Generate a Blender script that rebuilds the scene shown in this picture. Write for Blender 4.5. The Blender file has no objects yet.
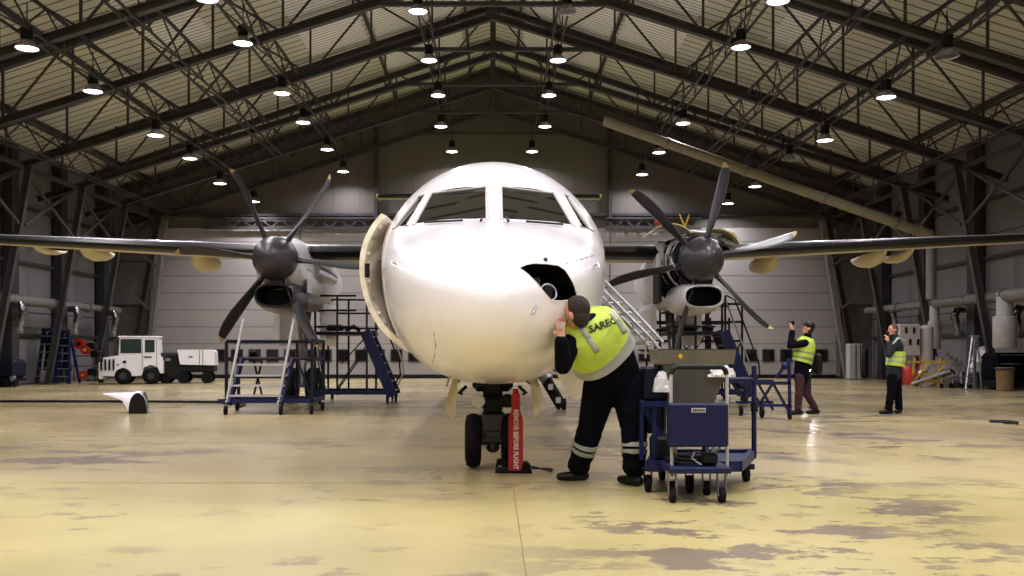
import bpy, bmesh, math, random
from mathutils import Vector, Matrix
from mathutils.bvhtree import BVHTree
R = math.radians; PI = math.pi
random.seed(7)
SC = bpy.context.scene; COL = SC.collection
F = 930.0; VX = 493.0; VY = 351.0; CH = 1.22     # pinhole of the photograph: focal length, vanishing point, eye height

def at(px, py, d):                                # photograph measurement -> point at depth d
    return Vector(((px - VX) * d / F, d, CH + (VY - py) * d / F))
def gx(px, d): return (px - VX) * d / F
def gz(py, d): return CH + (VY - py) * d / F

# ------------------------------------------------------------------ materials
def lin(c):
    return tuple((v / 12.92 if v <= .04045 else ((v + .055) / 1.055) ** 2.4) for v in (c[0] / 255, c[1] / 255, c[2] / 255)) + (1,)
MATS = {}
def mat(name, col, rough=.5, metal=0, var=.12, scale=3., bump=0., coat=0., emit=None, estr=0, bscale=None, spec=.5):
    if name in MATS: return MATS[name]
    m = bpy.data.materials.new(name); m.use_nodes = True; nt = m.node_tree; N = nt.nodes; L = nt.links
    b = N['Principled BSDF']; c = lin(col)
    b.inputs['Roughness'].default_value = rough; b.inputs['Metallic'].default_value = metal
    b.inputs['Coat Weight'].default_value = coat; b.inputs['Coat Roughness'].default_value = .08
    b.inputs['Specular IOR Level'].default_value = spec
    if emit:
        b.inputs['Emission Color'].default_value = lin(emit); b.inputs['Emission Strength'].default_value = estr
    tc = N.new('ShaderNodeTexCoord'); nz = N.new('ShaderNodeTexNoise'); nz.inputs['Scale'].default_value = scale
    nz.inputs['Detail'].default_value = 5; L.new(tc.outputs['Object'], nz.inputs['Vector'])
    mr = N.new('ShaderNodeMapRange'); mr.inputs['From Min'].default_value = .3; mr.inputs['From Max'].default_value = .7
    mr.inputs['To Min'].default_value = 1 - var; mr.inputs['To Max'].default_value = 1 + var * .5
    L.new(nz.outputs['Fac'], mr.inputs['Value'])
    mx = N.new('ShaderNodeVectorMath'); mx.operation = 'SCALE'; mx.inputs[0].default_value = c[:3]
    L.new(mr.outputs['Result'], mx.inputs['Scale']); L.new(mx.outputs[0], b.inputs['Base Color'])
    if bump:
        n2 = N.new('ShaderNodeTexNoise'); n2.inputs['Scale'].default_value = bscale or scale * 6; n2.inputs['Detail'].default_value = 4
        L.new(tc.outputs['Object'], n2.inputs['Vector'])
        bp = N.new('ShaderNodeBump'); bp.inputs['Strength'].default_value = bump; bp.inputs['Distance'].default_value = .03
        L.new(n2.outputs['Fac'], bp.inputs['Height']); L.new(bp.outputs[0], b.inputs['Normal'])
    MATS[name] = m
    return m

M_white = mat('aircraft white', (240, 235, 241), .22, 0, .04, 1.2, coat=.6)
M_cream = mat('cream primer', (196, 182, 144), .45, 0, .15, 4, bump=.1)
M_primer = mat('cream door lining', (240, 230, 208), .45, 0, .2, 9, bump=.3)
M_boot = mat('black rubber boot', (7, 7, 9), .42, 0, .2, 3, spec=.25)
M_spin = mat('spinner grey', (50, 48, 54), .36, 0, .12, 5)
M_blade = mat('blade black', (34, 34, 38), .38, 0, .15, 6)
M_byel = mat('blade tip yellow', (170, 146, 100), .5)
M_nac = mat('nacelle grey white', (206, 204, 208), .35, 0, .12, 3, coat=.2)
M_alu = mat('bare aluminium', (186, 188, 194), .32, .85, .15, 6)
M_chrome = mat('polished steel', (118, 118, 124), .22, 1, .08, 6)
M_steel = mat('galvanised steel', (150, 150, 152), .42, .8, .25, 8)
M_dark = mat('dark cavity', (10, 10, 12), .6, 0, .3, 8, spec=.25)
M_black = mat('black plastic', (8, 8, 10), .5, 0, .2, 8, spec=.3)
M_tyre = mat('tyre rubber', (9, 9, 11), .75, 0, .25, 9, bump=.2, spec=.2)
M_glass = mat('cockpit glass', (12, 13, 15), .015, 0, .05, 2, spec=.75)
M_navy = mat('navy work cloth', (7, 8, 18), .9, 0, .3, 9, bump=.5, bscale=14, spec=.1)
M_blue = mat('blue painted steel', (8, 18, 66), .45, 0, .25, 5, spec=.35)
M_bluedk = mat('dark blue painted steel', (7, 11, 34), .5, 0, .3, 5, spec=.3)
M_red = mat('red sleeve', (176, 26, 40), .6, 0, .2, 6)
M_redp = mat('red paint', (160, 34, 28), .5, 0, .25, 6)
M_truss = mat('truss paint', (66, 64, 66), .5, .2, .3, 2)
M_brace = mat('light brace paint', (112, 108, 106), .5, .1, .25, 2)
M_col = mat('column paint', (44, 43, 47), .6, 0, .3, 2)
M_skin = mat('skin', (205, 150, 125), .55, 0, .1, 9)
M_hair = mat('dark brown hair', (40, 26, 20), .8, 0, .4, 30, bump=.8, bscale=60)
M_hair2 = mat('red brown hair', (92, 56, 36), .8, 0, .4, 30, bump=.8, bscale=60)
M_vest = mat('hi-vis lime cloth', (182, 206, 76), .75, 0, .12, 9, bump=.5, bscale=11)
M_band = mat('reflective grey band', (165, 168, 162), .45, .15, .12, 12, bump=.3)
M_burg = mat('burgundy trousers', (58, 24, 36), .85, 0, .3, 9)
M_twhite = mat('tug white paint', (232, 230, 236), .3, 0, .06, 3, coat=.3)
M_yel = mat('yellow paint', (196, 158, 46), .5, 0, .25, 6)
M_lime = mat('lime tail edge', (168, 186, 92), .5, 0, .1, 3)
M_grn = mat('green paint', (96, 132, 84), .6, 0, .25, 6)
M_tarp = mat('grey tarpaulin', (116, 108, 106), .6, 0, .3, 6, bump=.6, bscale=8)
M_film = mat('white plastic sheeting', (216, 212, 214), .3, 0, .15, 6, bump=1., bscale=9)
M_brown = mat('brown cardboard', (122, 98, 66), .7, 0, .2, 6)
M_pipe = mat('duct grey paint', (112, 108, 106), .45, .2, .2, 3)
M_duct = mat('cream duct', (132, 124, 100), .5, 0, .2, 3)
M_white2 = mat('dull white paint', (168, 165, 166), .5, 0, .15, 4)
M_text = mat('white lettering', (235, 225, 222), .6)
M_textd = mat('dark green lettering', (24, 48, 20), .6)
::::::
• _Aim_: Exclude the images and reproduce the remaining data exactly.

• _Result of this exercise_:
Generate a Blender script that rebuilds the scene shown in this picture. Write for Blender 4.5. The Blender file has no objects yet.
import bpy, bmesh, math, random
from mathutils import Vector, Matrix
from mathutils.bvhtree import BVHTree
R = math.radians; PI = math.pi
random.seed(7)
SC = bpy.context.scene; COL = SC.collection
F = 930.0; VX = 493.0; VY = 351.0; CH = 1.22     # pinhole of the photograph: focal length, vanishing point, eye height

def at(px, py, d):                                # photograph measurement -> point at depth d
    return Vector(((px - VX) * d / F, d, CH + (VY - py) * d / F))
def gx(px, d): return (px - VX) * d / F
def gz(py, d): return CH + (VY - py) * d / F

# ------------------------------------------------------------------ materials
def lin(c):
    return tuple((v / 12.92 if v <= .04045 else ((v + .055) / 1.055) ** 2.4) for v in (c[0] / 255, c[1] / 255, c[2] / 255)) + (1,)
MATS = {}
def mat(name, col, rough=.5, metal=0, var=.12, scale=3., bump=0., coat=0., emit=None, estr=0, bscale=None, spec=.5):
    if name in MATS: return MATS[name]
    m = bpy.data.materials.new(name); m.use_nodes = True; nt = m.node_tree; N = nt.nodes; L = nt.links
    b = N['Principled BSDF']; c = lin(col)
    b.inputs['Roughness'].default_value = rough; b.inputs['Metallic'].default_value = metal
    b.inputs['Coat Weight'].default_value = coat; b.inputs['Coat Roughness'].default_value = .08
    b.inputs['Specular IOR Level'].default_value = spec
    if emit:
        b.inputs['Emission Color'].default_value = lin(emit); b.inputs['Emission Strength'].default_value = estr
    tc = N.new('ShaderNodeTexCoord'); nz = N.new('ShaderNodeTexNoise'); nz.inputs['Scale'].default_value = scale
    nz.inputs['Detail'].default_value = 5; L.new(tc.outputs['Object'], nz.inputs['Vector'])
    mr = N.new('ShaderNodeMapRange'); mr.inputs['From Min'].default_value = .3; mr.inputs['From Max'].default_value = .7
    mr.inputs['To Min'].default_value = 1 - var; mr.inputs['To Max'].default_value = 1 + var * .5
    L.new(nz.outputs['Fac'], mr.inputs['Value'])
    mx = N.new('ShaderNodeVectorMath'); mx.operation = 'SCALE'; mx.inputs[0].default_value = c[:3]
    L.new(mr.outputs['Result'], mx.inputs['Scale']); L.new(mx.outputs[0], b.inputs['Base Color'])
    if bump:
        n2 = N.new('ShaderNodeTexNoise'); n2.inputs['Scale'].default_value = bscale or scale * 6; n2.inputs['Detail'].default_value = 4
        L.new(tc.outputs['Object'], n2.inputs['Vector'])
        bp = N.new('ShaderNodeBump'); bp.inputs['Strength'].default_value = bump; bp.inputs['Distance'].default_value = .03
        L.new(n2.outputs['Fac'], bp.inputs['Height']); L.new(bp.outputs[0], b.inputs['Normal'])
    MATS[name] = m
    return m

M_white = mat('aircraft white', (240, 235, 241), .22, 0, .04, 1.2, coat=.6)
M_cream = mat('cream primer', (196, 182, 144), .45, 0, .15, 4, bump=.1)
M_primer = mat('cream door lining', (240, 230, 208), .45, 0, .2, 9, bump=.3)
M_boot = mat('black rubber boot', (7, 7, 9), .42, 0, .2, 3, spec=.25)
M_spin = mat('spinner grey', (50, 48, 54), .36, 0, .12, 5)
M_blade = mat('blade black', (34, 34, 38), .38, 0, .15, 6)
M_byel = mat('blade tip yellow', (170, 146, 100), .5)
M_nac = mat('nacelle grey white', (206, 204, 208), .35, 0, .12, 3, coat=.2)
M_alu = mat('bare aluminium', (186, 188, 194), .32, .85, .15, 6)
M_chrome = mat('polished steel', (118, 118, 124), .22, 1, .08, 6)
M_steel = mat('galvanised steel', (150, 150, 152), .42, .8, .25, 8)
M_dark = mat('dark cavity', (10, 10, 12), .6, 0, .3, 8, spec=.25)
M_black = mat('black plastic', (8, 8, 10), .5, 0, .2, 8, spec=.3)
M_tyre = mat('tyre rubber', (9, 9, 11), .75, 0, .25, 9, bump=.2, spec=.2)
M_glass = mat('cockpit glass', (12, 13, 15), .015, 0, .05, 2, spec=.75)
M_navy = mat('navy work cloth', (7, 8, 18), .9, 0, .3, 9, bump=.5, bscale=14, spec=.1)
M_blue = mat('blue painted steel', (8, 18, 66), .45, 0, .25, 5, spec=.35)
M_bluedk = mat('dark blue painted steel', (7, 11, 34), .5, 0, .3, 5, spec=.3)
M_red = mat('red sleeve', (176, 26, 40), .6, 0, .2, 6)
M_redp = mat('red paint', (160, 34, 28), .5, 0, .25, 6)
M_truss = mat('truss paint', (66, 64, 66), .5, .2, .3, 2)
M_brace = mat('light brace paint', (112, 108, 106), .5, .1, .25, 2)
M_col = mat('column paint', (44, 43, 47), .6, 0, .3, 2)
M_skin = mat('skin', (205, 150, 125), .55, 0, .1, 9)
M_hair = mat('dark brown hair', (40, 26, 20), .8, 0, .4, 30, bump=.8, bscale=60)
M_hair2 = mat('red brown hair', (92, 56, 36), .8, 0, .4, 30, bump=.8, bscale=60)
M_vest = mat('hi-vis lime cloth', (182, 206, 76), .75, 0, .12, 9, bump=.5, bscale=11)
M_band = mat('reflective grey band', (165, 168, 162), .45, .15, .12, 12, bump=.3)
M_burg = mat('burgundy trousers', (58, 24, 36), .85, 0, .3, 9)
M_twhite = mat('tug white paint', (232, 230, 236), .3, 0, .06, 3, coat=.3)
M_yel = mat('yellow paint', (196, 158, 46), .5, 0, .25, 6)
M_lime = mat('lime tail edge', (168, 186, 92), .5, 0, .1, 3)
M_grn = mat('green paint', (96, 132, 84), .6, 0, .25, 6)
M_tarp = mat('grey tarpaulin', (116, 108, 106), .6, 0, .3, 6, bump=.6, bscale=8)
M_film = mat('white plastic sheeting', (216, 212, 214), .3, 0, .15, 6, bump=1., bscale=9)
M_brown = mat('brown cardboard', (122, 98, 66), .7, 0, .2, 6)
M_pipe = mat('duct grey paint', (112, 108, 106), .45, .2, .2, 3)
M_duct = mat('cream duct', (132, 124, 100), .5, 0, .2, 3)
M_white2 = mat('dull white paint', (168, 165, 166), .5, 0, .15, 4)
M_text = mat('white lettering', (235, 225, 222), .6)
M_textd = mat('dark green lettering', (24, 48, 20), .6)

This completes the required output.